How do you know if you would like programming?

May 25, 2015

I’d had some scrawled out notes for this post sitting around for ages but fortunately, Alan went ahead and wrote an excellent post on the topic! Some of my favorite points from his post:
  • Your current technical ability with a computer is not a good measure of your technical aptitude.
  • "You don’t actually need to know much math to be a programmer"
  • "It’s not that you’re not smart enough, it’s just that programming can be really difficult"
  • "When I say ‘you enjoy programming,’ what I don’t mean is that you are having an enjoyable experience the whole time."

I would recharacterize the “mental endurance”/grit section of it a bit. I think it’s a particular kind of grit, or tolerance for frustration, when it comes to programming. This is my favorite comic for describing what it feels like to be a programmer:


I also tell people from my old career that coding brings me really high highs and really low lows, but the highs are high enough *for me* to put up with the lows. And I don’t mind this particular kind of low as much, where some small detail missed somewhere is the actual cause of the problem, or it turns out that what we thought we were telling the computer to do isn’t what we were actually telling the computer to do.

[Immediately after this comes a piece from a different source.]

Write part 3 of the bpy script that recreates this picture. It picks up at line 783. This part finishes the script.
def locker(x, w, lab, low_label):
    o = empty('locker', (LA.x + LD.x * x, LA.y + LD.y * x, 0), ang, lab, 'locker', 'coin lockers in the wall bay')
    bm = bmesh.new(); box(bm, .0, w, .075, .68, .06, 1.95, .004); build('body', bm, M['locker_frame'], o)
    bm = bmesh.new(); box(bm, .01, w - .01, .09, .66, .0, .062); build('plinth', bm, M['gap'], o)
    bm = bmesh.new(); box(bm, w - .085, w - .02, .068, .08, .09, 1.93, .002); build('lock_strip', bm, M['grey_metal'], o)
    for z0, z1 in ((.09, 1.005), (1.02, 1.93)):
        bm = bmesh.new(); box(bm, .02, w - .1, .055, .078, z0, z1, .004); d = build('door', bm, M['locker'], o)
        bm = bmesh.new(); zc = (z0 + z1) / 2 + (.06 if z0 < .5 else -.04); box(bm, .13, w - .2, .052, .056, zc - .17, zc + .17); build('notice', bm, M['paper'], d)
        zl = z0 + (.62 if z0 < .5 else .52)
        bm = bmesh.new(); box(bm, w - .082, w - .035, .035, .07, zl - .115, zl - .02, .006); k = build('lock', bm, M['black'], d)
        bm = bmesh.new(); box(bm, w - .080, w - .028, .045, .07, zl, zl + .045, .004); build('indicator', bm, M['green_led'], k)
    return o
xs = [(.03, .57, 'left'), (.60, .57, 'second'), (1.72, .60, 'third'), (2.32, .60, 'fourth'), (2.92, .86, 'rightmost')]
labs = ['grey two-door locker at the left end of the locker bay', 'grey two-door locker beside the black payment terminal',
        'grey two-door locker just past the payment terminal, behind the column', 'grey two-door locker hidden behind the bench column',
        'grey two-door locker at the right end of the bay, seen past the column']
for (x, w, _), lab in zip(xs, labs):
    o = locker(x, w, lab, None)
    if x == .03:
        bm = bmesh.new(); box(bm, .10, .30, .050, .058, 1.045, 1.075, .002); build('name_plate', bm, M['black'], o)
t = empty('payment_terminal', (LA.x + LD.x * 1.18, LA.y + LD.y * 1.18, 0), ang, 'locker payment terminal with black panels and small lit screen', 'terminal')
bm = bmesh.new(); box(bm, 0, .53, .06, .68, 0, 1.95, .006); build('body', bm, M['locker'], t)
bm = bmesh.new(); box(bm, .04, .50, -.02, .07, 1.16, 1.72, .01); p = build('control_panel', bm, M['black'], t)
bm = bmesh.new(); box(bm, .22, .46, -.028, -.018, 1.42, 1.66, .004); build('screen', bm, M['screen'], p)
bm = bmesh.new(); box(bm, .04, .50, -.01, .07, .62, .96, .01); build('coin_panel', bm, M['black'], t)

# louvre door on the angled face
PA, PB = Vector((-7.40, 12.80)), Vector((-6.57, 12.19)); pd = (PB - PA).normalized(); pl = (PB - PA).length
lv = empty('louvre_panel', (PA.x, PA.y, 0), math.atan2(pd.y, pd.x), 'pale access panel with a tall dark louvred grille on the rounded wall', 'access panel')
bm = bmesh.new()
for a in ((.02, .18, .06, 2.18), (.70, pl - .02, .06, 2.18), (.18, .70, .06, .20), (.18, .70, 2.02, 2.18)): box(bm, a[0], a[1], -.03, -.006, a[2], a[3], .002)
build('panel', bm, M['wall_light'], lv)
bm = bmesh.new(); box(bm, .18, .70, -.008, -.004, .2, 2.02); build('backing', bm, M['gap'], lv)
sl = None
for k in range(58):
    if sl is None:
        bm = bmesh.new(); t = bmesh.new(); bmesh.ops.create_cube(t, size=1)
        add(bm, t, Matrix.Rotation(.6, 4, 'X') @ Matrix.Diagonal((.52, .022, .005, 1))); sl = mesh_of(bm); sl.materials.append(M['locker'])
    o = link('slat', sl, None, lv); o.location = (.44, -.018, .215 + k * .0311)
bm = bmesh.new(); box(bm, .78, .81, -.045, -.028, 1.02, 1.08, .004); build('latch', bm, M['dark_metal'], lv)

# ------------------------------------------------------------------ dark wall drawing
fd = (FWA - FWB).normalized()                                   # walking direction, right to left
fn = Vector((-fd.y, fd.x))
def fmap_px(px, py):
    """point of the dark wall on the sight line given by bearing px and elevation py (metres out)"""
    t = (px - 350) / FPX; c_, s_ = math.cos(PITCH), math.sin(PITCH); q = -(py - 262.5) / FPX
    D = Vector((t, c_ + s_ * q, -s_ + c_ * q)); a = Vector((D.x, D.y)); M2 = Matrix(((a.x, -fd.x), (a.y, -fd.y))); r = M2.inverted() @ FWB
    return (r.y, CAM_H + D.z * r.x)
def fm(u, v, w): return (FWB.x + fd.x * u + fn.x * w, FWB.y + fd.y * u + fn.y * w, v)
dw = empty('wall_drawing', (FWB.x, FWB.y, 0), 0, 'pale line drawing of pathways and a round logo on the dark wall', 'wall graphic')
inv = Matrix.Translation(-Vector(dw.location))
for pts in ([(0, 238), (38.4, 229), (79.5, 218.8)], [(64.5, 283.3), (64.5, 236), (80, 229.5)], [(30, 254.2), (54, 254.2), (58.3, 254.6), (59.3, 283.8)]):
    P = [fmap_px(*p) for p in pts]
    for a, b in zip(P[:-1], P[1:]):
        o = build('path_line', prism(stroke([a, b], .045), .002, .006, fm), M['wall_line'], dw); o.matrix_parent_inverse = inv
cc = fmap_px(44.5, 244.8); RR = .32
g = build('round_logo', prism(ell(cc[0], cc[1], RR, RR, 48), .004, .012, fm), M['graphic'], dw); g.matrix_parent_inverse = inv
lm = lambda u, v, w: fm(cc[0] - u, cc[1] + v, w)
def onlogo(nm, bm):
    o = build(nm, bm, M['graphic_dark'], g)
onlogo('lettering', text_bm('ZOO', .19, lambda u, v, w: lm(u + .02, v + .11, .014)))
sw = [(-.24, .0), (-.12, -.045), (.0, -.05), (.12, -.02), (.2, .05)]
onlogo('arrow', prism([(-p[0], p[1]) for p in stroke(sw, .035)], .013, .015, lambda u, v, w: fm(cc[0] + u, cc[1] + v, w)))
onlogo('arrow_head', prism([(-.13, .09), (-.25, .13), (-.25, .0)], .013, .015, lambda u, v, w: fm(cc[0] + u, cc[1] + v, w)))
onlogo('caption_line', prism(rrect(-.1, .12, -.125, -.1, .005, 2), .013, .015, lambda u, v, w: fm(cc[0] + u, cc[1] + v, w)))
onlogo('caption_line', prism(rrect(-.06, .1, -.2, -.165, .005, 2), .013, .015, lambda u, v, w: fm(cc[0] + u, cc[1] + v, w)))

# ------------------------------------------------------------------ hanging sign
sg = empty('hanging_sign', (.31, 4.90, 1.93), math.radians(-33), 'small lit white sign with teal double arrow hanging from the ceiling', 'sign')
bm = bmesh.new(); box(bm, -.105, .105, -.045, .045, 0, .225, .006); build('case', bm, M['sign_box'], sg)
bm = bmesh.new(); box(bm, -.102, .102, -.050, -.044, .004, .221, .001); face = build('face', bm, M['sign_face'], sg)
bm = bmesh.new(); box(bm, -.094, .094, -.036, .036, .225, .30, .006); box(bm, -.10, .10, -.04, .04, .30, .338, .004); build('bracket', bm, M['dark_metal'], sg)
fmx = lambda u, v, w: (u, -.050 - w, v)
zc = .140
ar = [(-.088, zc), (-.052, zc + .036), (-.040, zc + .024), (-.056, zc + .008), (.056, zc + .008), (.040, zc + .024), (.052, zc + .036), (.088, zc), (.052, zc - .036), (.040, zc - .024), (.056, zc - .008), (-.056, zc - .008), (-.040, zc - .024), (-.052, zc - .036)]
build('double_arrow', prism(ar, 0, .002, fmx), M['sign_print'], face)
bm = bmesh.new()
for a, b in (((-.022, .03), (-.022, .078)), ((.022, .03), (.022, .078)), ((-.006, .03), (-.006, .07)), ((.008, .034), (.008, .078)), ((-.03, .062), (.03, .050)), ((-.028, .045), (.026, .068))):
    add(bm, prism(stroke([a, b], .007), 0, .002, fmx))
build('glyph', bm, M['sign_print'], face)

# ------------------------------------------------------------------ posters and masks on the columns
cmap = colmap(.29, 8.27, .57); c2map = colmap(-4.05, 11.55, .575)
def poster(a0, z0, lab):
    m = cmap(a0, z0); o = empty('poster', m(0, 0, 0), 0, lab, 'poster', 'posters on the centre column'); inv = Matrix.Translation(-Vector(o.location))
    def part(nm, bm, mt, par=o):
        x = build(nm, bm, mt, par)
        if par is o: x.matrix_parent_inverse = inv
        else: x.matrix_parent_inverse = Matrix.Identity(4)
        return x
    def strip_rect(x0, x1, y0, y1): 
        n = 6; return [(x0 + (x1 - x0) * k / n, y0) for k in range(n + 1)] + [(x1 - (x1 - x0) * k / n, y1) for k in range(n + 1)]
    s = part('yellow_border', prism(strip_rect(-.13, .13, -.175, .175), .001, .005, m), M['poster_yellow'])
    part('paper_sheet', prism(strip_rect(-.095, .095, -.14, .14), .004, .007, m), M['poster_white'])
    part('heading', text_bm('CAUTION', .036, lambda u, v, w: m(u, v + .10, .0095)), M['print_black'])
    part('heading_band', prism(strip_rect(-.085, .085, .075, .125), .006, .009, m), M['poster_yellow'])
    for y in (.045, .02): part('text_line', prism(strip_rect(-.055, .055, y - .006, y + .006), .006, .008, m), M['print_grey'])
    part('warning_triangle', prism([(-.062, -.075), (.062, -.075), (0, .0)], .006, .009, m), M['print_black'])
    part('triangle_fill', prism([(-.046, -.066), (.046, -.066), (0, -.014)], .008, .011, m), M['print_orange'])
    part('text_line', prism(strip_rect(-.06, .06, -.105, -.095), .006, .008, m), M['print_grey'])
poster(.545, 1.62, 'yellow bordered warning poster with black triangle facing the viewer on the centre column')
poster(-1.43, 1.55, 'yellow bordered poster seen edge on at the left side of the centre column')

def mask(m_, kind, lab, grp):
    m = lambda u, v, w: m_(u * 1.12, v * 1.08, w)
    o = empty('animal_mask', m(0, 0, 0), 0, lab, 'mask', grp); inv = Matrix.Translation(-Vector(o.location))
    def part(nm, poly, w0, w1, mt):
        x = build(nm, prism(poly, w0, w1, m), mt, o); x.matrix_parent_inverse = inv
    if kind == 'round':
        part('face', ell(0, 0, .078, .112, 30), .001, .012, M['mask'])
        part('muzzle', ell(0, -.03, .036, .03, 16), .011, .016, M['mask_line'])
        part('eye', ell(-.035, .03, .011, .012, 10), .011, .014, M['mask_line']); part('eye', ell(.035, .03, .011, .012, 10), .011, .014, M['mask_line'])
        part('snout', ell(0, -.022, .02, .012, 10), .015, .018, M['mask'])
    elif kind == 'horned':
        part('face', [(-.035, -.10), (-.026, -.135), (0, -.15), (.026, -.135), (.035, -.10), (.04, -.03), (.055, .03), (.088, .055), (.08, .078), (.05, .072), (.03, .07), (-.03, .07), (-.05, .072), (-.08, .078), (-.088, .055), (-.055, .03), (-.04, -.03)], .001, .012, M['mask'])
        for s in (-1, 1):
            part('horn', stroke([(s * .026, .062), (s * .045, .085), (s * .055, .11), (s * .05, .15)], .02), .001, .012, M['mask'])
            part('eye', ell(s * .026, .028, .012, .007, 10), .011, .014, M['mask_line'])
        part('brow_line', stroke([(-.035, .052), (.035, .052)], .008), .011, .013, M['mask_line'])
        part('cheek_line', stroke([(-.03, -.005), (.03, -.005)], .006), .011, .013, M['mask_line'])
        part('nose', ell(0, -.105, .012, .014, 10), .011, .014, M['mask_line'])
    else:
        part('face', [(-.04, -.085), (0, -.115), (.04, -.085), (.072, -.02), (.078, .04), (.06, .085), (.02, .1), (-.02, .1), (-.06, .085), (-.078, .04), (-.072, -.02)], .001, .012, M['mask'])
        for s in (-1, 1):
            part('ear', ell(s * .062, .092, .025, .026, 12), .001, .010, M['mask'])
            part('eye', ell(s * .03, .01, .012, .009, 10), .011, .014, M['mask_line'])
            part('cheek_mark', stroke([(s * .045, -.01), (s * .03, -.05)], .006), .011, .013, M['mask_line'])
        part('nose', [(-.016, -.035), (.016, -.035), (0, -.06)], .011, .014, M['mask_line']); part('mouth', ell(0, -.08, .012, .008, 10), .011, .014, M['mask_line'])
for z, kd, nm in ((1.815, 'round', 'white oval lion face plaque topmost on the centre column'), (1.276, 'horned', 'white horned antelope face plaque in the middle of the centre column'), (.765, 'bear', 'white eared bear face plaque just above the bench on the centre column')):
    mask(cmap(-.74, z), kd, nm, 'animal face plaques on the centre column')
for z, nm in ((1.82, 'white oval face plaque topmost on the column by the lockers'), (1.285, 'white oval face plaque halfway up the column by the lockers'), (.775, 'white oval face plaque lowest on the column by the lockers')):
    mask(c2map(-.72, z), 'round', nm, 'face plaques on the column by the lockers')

Computers are really dumb! We all want to throw them out of the window, often! But when you get that feeling, are you the kind of stubborn to dig in your heels and get into a battle of wills with this inanimate object? That’s what helps you keep going until you get another hit from a successful solution. I think this tolerance for frustration is a kind of muscle that you can build over time, but I also think it’s not a coincidence that many programmers are really annoying to argue with or get to change their minds.

Alan put in some questions to ask yourself for the aptitude part:
  • Do you enjoy puzzles? 
  • Do you speak another language? 
  • Are you able to describe and explain news events to people? 
  • Have you helped plan a large event before? 
  • Do you play an instrument?

Here are some more questions that might help:
  • Do you enjoy hobbies where you have to put things together from smaller pieces? Example include: cooking, knitting, crocheting, sewing, woodworking, mechanic…
  • Do you like organizing things, either in real life, or in things like spreadsheets?
  • Do you have and enjoy using a label-maker?
  • Do you like puzzles, either the physical kind or like those math logic puzzles where you have to fill out the charts based on your deductions from given statements?
  • Are you a DIY type?
  • Do you like figuring out how things work and building them?
  • Do you like tinkering with things just to make them a bit better?
  • Are you at least a bit lazy and will spend extra time overall so you can use your brain to figure out an easier solution to something (relevant xkcd comics: one, two)?
  • Are you able to hold arbitrary rules in your head and compartmentalize to set certain things that you don’t quite understand right now but will think about later? 

But ultimately, Alan is also completely right that the barrier to testing out whether or not you’ll like programming is fortunately pretty low—there are plenty of places to get started! I’m hoping questions like those above and in this post will help encourage people from all backgrounds and ages to consider learning programming and we can leave the old “good at math and science” heuristic behind.